Ticket to Ride, Fluxx, Quiddler and Once Upon a Time, among others, all fill this niche of crossover games that can be found on many game store shelves, and now David & Goliath joins the noble pantheon of fun-yet-challenging games that can be enjoyed by gamers and non-gamers alike. David & Goliath, published by Playroom Entertainment, the makers of Killer Bunnies, is billed as the game “where size doesn’t matter.” Of course, as players soon discover, size does matter, most emphatically. David & Goliath, first released by Berliner Spielkarten in 1998, was honored as a Spiel des Jahres nominee that same year. In 2000, it was listed as a Games 100 winner. Berliner Spielkarten was bought by another company and David & Goliath never saw a reprint nor did it find distribution in the US even after it became popular in Germany. Playroom Entertainment introduced the game at GenCon Indy this year and released the game here in the States in the third quarter of 2004.

Size matters
The rules are so simple that I suspect this review contains more verbiage than the rulebook. If you have played other trick-taking games such as Spades or Hearts you will find that you have an almost immediate and intuitive grasp of the game mechanics. Until the moment when you are shocked to find that things aren’t quite as straightforward as you thought. There’s a “gotcha” in David & Goliath, and it actually improves on classic trick-taking games.

The 90 cards are divided between five colored suits (red, green, blue, yellow, and purple) and numbered from “1” to “18.” Cards are removed from play depending on the number of players so that a three-player game will use cards 1-9 in each suit while a six-player game will utilize all the cards in each suit. In practical terms, this means that players will always hold 15-card hands no matter how many players participate in the game. The player who sits to the left of the dealer begins play by laying down any card of his choice. The other players must follow the color played unless they have no cards in that color, then they may play any card of their choosing. Each player plays one card. Now here comes the wrinkle: the lowest card played wins the highest card laid down while the highest card played wins all the other cards. If a player lays down a “2” and then another player lays down a “2” it is the latter “2” that is counted as the lowest card. The same rule applies to determining high card. The player who takes the trick, leads the next card.

For example: Player A lays down a blue “2,” Player B lays down a blue “7,” Player C finds that he has no blue cards so he lays down a yellow “2” and Player D lays down a blue “12.” It is the yellow “2” that grabs the blue “12” for Player C. Player D takes the blue “2,” the blue “7” and the yellow “2.” Player D leads with a yellow “3” to get play going again.

All cards are played in turn and the round is over when all players have played their cards. Lather, rinse, repeat for the number of players in the game – a three-player game will have three rounds while a six-player game will run six rounds.

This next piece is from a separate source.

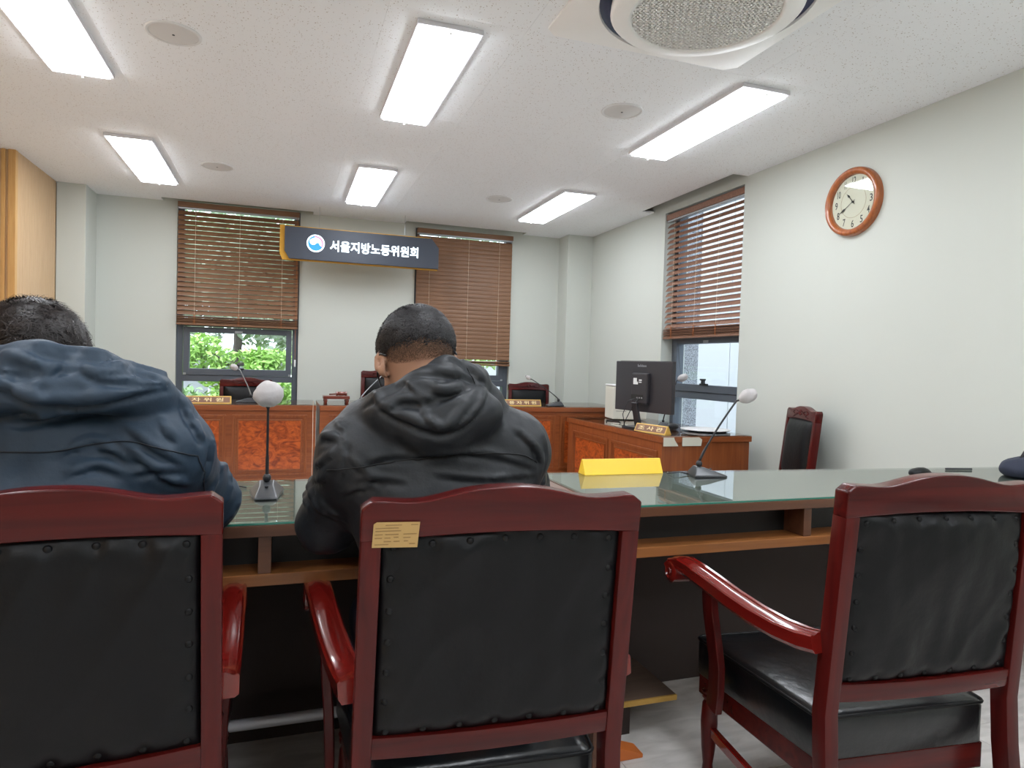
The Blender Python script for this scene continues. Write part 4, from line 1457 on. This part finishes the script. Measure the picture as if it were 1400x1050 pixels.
def person(lab, base, skel, cloth_m, seam_m, hair, jacket_fn, hm, shirt=None):
    cx = base[0]
    e = thing('person', lab, 'person', (0, 0, 0))
    s = skel
    # --- continuous body
    B = SDF((cx - .46, 1.12, -.01), (cx + .46, 2.38, 1.36), .0075)
    sh, hips = s['sh'], s['hips']
    B.cone((hips[0] - .07, hips[1], hips[2]), (hips[0] + .07, hips[1], hips[2]), .105, .105, .05)
    chest = s['chest']
    B.cone(hips, chest, .115, .115, .06)
    B.cone((chest[0] - .07, chest[1], chest[2]), (chest[0] + .07, chest[1], chest[2]), .095, .095, .05)
    B.cone(s['shL'], s['shR'], .05, .05, .04)
    nb = s['neck']
    B.cone(nb, s['head'], .056, .054, .03)
    for side in ('L', 'R'):
        a, b, c_, = s['sh' + side], s['el' + side], s['wr' + side]
        B.cone(a, b, .050, .040, .03); B.cone(b, c_, .041, .026, .02)
    for sx in (-1, 1):
        h = (hips[0] + sx * .085, hips[1], hips[2] - .01); kn = (hips[0] + sx * .12, hips[1] + .44, .49); an = (hips[0] + sx * .12, hips[1] + .42, .09)
        B.cone(h, kn, .085, .058, .03); B.cone(kn, an, .056, .038, .02)
        B.cone(an, (an[0], an[1] + .13, .035), .036, .028, .02)
    head(B, s['head'], s['R'])
    for side, sg in (('L', 1), ('R', -1)):
        w = Vector(s['wr' + side]); f = (Vector(s['wr' + side]) - Vector(s['el' + side])).normalized()
        f.z = -.04
        build_hand(B, w, f, (0, 0, 1), sg)
    me = B.mesh('body', 1)
    me.materials.append(M_skin)
    body = link('body', me, e)
    # --- trousers
    T = SDF((cx - .34, 1.12, .04), (cx + .34, 2.1, .70), .011)
    T.cone((hips[0] - .07, hips[1], hips[2]), (hips[0] + .07, hips[1], hips[2]), .118, .118, .05)
    for sx in (-1, 1):
        h = (hips[0] + sx * .085, hips[1], hips[2] - .01); kn = (hips[0] + sx * .12, hips[1] + .44, .49); an = (hips[0] + sx * .12, hips[1] + .42, .10)
        T.cone(h, kn, .098, .073, .03); T.cone(kn, an, .071, .055, .02)
        for q in range(3):
            yy = kn[1] - .03 + .01 * q
            T.cone((kn[0] - .05, yy, .50 - q * .04), (kn[0] + .05, yy + .02, .47 - q * .04), .012, .012, .02)
    me = T.mesh('trousers', 1)
    me.materials.append(M_jean)
    tr = link('trousers', me, e)
    for sx in (-1, 1):
        an = (hips[0] + sx * .12, hips[1] + .42, .05)
        Q = SDF((an[0] - .08, an[1] - .10, -.002), (an[0] + .08, an[1] + .24, .14), .006)
        Q.cone((an[0], an[1] - .02, .045), (an[0], an[1] + .15, .032), .046, .038, .02)
        Q.cone((an[0], an[1], .07), (an[0], an[1] + .02, .10), .046, .044, .02)
        me = Q.mesh('shoe', 1)
        me.materials.append(M_shoe)
        link('shoe', me, e)
    # --- jacket
    J = SDF((cx - .42, 1.10, .46), (cx + .42, 2.02, 1.26), .0048)
    J.cone((hips[0] - .075, hips[1], hips[2] + .02), (hips[0] + .075, hips[1], hips[2] + .02), .130, .130, .05)
    J.cone((hips[0] - .06, hips[1], hips[2] + .04), (chest[0] - .06, chest[1], chest[2]), .128, .128, .05)
    J.cone((hips[0] + .06, hips[1], hips[2] + .04), (chest[0] + .06, chest[1], chest[2]), .128, .128, .05)
    for side in ('L', 'R'):
        a, b, c_ = s['sh' + side], s['el' + side], s['wr' + side]
        n_ = s['neck']
        J.cone(a, (n_[0], n_[1] - .02, n_[2] - .045), s['rs'], .075, .05)
        J.cone(a, b, s['rs'], s['re'], .045)
        J.cone(a, (chest[0] + (-.09 if side == 'L' else .09), chest[1] + .01, chest[2] - .02), s['rs'], .10, .05)
        J.cone(b, c_, s['re'] - .003, .040, .03)
        J.cone(c_, tuple(Vector(c_) + (Vector(c_) - Vector(b)).normalized() * .012), .040, .037, .01)
        # sleeve wrinkles near the elbow
        av, bv, cv = Vector(a), Vector(b), Vector(c_)
        d = (bv - av).normalized()
        for q in range(5):
            t = .45 + q * .13
            p = av.lerp(bv, t)
            r_ = s['rs'] + (s['re'] - s['rs']) * t
            o = d.cross(Vector((.3, .5, 1))).normalized()
            u_ = d.cross(o)
            ring_ = [p + (o * math.cos(w_) + u_ * math.sin(w_)) * (r_ - .001) + d * (.014 * math.sin(w_ * 1.5 + q)) for w_ in [q * 1.3 + .35 * kk for kk in range(8)]]
            J.chain([tuple(v) for v in ring_], [.003 + .006 * math.sin(PI * (kk + .5) / 8) for kk in range(8)], .010)
        d2 = (cv - bv).normalized()
        for q in range(5):
            p = bv.lerp(cv, .12 + q * .18)
            r_ = s['re'] + (.040 - s['re']) * (.12 + q * .18)
            o = d2.cross(Vector((.3, .1, 1))).normalized()
            u_ = d2.cross(o)
            ring_ = [p + (o * math.cos(w_) + u_ * math.sin(w_)) * (r_ - .001) + d2 * (.012 * math.sin(w_ * 1.7 + q)) for w_ in [q * 2.1 + .4 * kk for kk in range(8)]]
            J.chain([tuple(v) for v in ring_], [.003 + .005 * math.sin(PI * (kk + .5) / 8) for kk in range(8)], .010)
    jacket_fn(J)
    # broad soft rumpling of the cloth
    X = J.ax[0][:, None, None]; Y = J.ax[1][None, :, None]; Z = J.ax[2][None, None, :]
    near = np.abs(J.D) < .03
    w1_ = .0022 * np.sin(22 * X + 14 * Z + 3 * np.sin(9 * Z + 4 * X)) * np.sin(17 * Z - 8 * X + 2 * np.sin(11 * X + cx * 9))
    w2_ = .0016 * np.sin(58 * X - 40 * Z + 4 * np.sin(13 * X)) * np.sin(30 * X + 35 * Z + 9 * Y)
    J.D = np.where(near, J.D + (w1_ + w2_).astype(np.float32), J.D)
    # cut the neck hole and hem
    J.ell(s['neckhole'][0], s['neckhole'][1], .01, 'cut')
    J.D[:, :, :3] = 1
    me = J.mesh('jacket', 1)
    me.materials.append(cloth_m)
    jk = link('jacket', me, e)
    return e, body, jk, J

# ---- man in black
Rm_head = rotm(math.radians(-42), math.radians(3), math.radians(-3))
sk = dict(hips=(.375, 1.375, .55), chest=(.335, 1.425, .885), sh=None, shL=(.155, 1.425, .980), shR=(.490, 1.425, .982),
          elL=(.102, 1.565, .81), wrL=(.205, 1.90, .842), elR=(.620, 1.70, .850), wrR=(.49, 1.96, .842),
          neck=(.335, 1.43, 1.06), head=(.289, 1.505, 1.179), R=Rm_head, rs=.074, re=.066,
          neckhole=((.30, 1.50, 1.15), (.062, .075, .075)))
BO = [(0.153, 1.097), (0.176, 1.122), (0.187, 1.093), (0.255, 1.064), (0.303, 1.052), (0.346, 1.074), (0.376, 1.104), (0.399, 1.135)]
BH = [[(0.222, 1.16), (0.256, 1.171), (0.328, 1.164), (0.397, 1.149)], [(0.227, 1.155), (0.258, 1.107), (0.303, 1.125), (0.339, 1.136)], [(0.272, 1.137), (0.303, 1.123), (0.36, 1.144)], [(0.381, 1.134), (0.325, 1.077), (0.308, 1.055)], [(0.236, 1.185), (0.281, 1.201), (0.327, 1.206), (0.35, 1.197), (0.402, 1.149)], [(0.179, 1.121), (0.217, 1.146), (0.227, 1.155)], [(0.258, 1.107), (0.266, 1.077), (0.279, 1.06)], [(0.194, 1.096), (0.228, 1.112), (0.256, 1.106)]]
BF = [[(0.107, 1.067), (0.122, 1.028), (0.115, 0.99), (0.107, 0.951)], [(0.088, 1.074), (0.109, 1.052), (0.124, 1.009)], [(0.494, 1.025), (0.529, 0.993), (0.533, 0.945)], [(0.536, 1.036), (0.552, 0.993), (0.542, 0.945)], [(0.261, 0.997), (0.332, 1.004), (0.412, 0.997), (0.518, 0.964)], [(0.292, 0.959), (0.387, 0.946), (0.524, 0.948)], [(0.055, 1.005), (0.077, 1.029), (0.101, 1.028)], [(0.032, 0.915), (0.066, 0.928), (0.088, 0.952)], [(0.13, 0.989), (0.149, 0.97), (0.193, 0.939)], [(0.135, 0.943), (0.159, 0.955), (0.232, 0.945)], [(0.158, 0.984), (0.206, 0.998), (0.261, 0.992)], [(0.471, 1.046), (0.505, 1.02), (0.535, 0.972)], [(0.112, 0.912), (0.136, 0.931), (0.174, 0.935)], [(0.047, 0.953), (0.069, 0.971), (0.097, 1.0)]]
def fold(J, pts, r, a=.35):
    # crisp crease: a ridge with a narrow groove under it
    J.ridge([(x, z - r * 1.7) for x, z in pts], r * .75, -.0015, .006, 'cut')
    J.ridge(pts, r, .001 + r * a, .006)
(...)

The second twist reveals itself during the scoring phase of the round. If a player has two or less cards in a color, he may count them at face value so that if he took the “9” and the “7” of blue and those are the only cards he took in the blue suit, then he receives 16 points from the blue suit. If a player takes three or more cards in a color, then he counts them as one point each. So, if the player took a “9,” a “7” and a “4” he receives three points. As you can see, this game is all about size.

The trick to the taking
Randomness within the game comes into play with the hand you are dealt and which players sit on either side of you. I have to confess that I still have a hard time looking at my hand and knowing how to play the round – will I be a “David” or will I go for a “Goliath” maneuver? I find that players usually have to combine both attitudes in every round. I’m rarely able to take so few tricks that I can keep myself under three cards in each color. Who sits to your right and left can determine much of your strategy. If the player to your left turns out to be a David and a “lead-meister,” you can find yourself controlling where many of the cards fall.

A three-player session is a pleasant game but once you hit the four to six-player games, the variations can become mindboggling. It’s easy enough to find yourself out of certain colors early in a round which might give you control in terms of which cards fall to which players. I find that having the high card and the low card in the same suit can often be the kiss of death and that middling cards can be your friend if you time playing them correctly. Maneuvering when to gain the lead and who you pass it off to can be key to your card collecting. There tends to be a constant calculation going on as you figure out if I want to take a high card and get points for myself or throw an additional card at another player so that their card values are devalued to “1” each. If my card values in a certain color are low enough, I might not mind if they suddenly all become “1’s”. More than any other trick-taking game that I know of, I find that I have to weigh the benefits/negatives to me of taking good cards versus the benefit/negatives to other players in the cards they take. I am often willing to take a small hurt in order to give a bigger hurt to an opponent.

I am itching to sit down for some variant rules for a partner version of David & Goliath.

Conclusions
You might find that your FLGS has David & Goliath on its shelves already and you never noticed the game. The box art is cartoonish in nature but not terribly evocative. The box is an odd size that doesn’t match the dimensions of other boxed traditional card games (neither Munchkin nor Grave Robbers from Outer Space size) and the card art is rather uninspired. Each card shows a male figure standing with fists raised as if for a fight. The “2” is obviously David as a young boy while the “18” shows Goliath in his gigantic splendor. The idea is quite clever and the art is of a professional level but it didn’t tickle my eyes. The card backs are an ugly dark mustard color – all in all more on par with Uno style bold colors and numbering than the gorgeous card art that we see in Quiddler or Five Crowns. This game is going to have to rely on consumer sneezes (contagious spread) to gain a following.

So let me sneeze at you a bit with my Christmas game cold. If you are looking for a great game that you can enjoy with all your friends and kin, gamer or non-gamer, look no further. David & Goliath can become a part of your holiday tradition for many years to come. Just don’t forget to take it out at other parts of the year as well.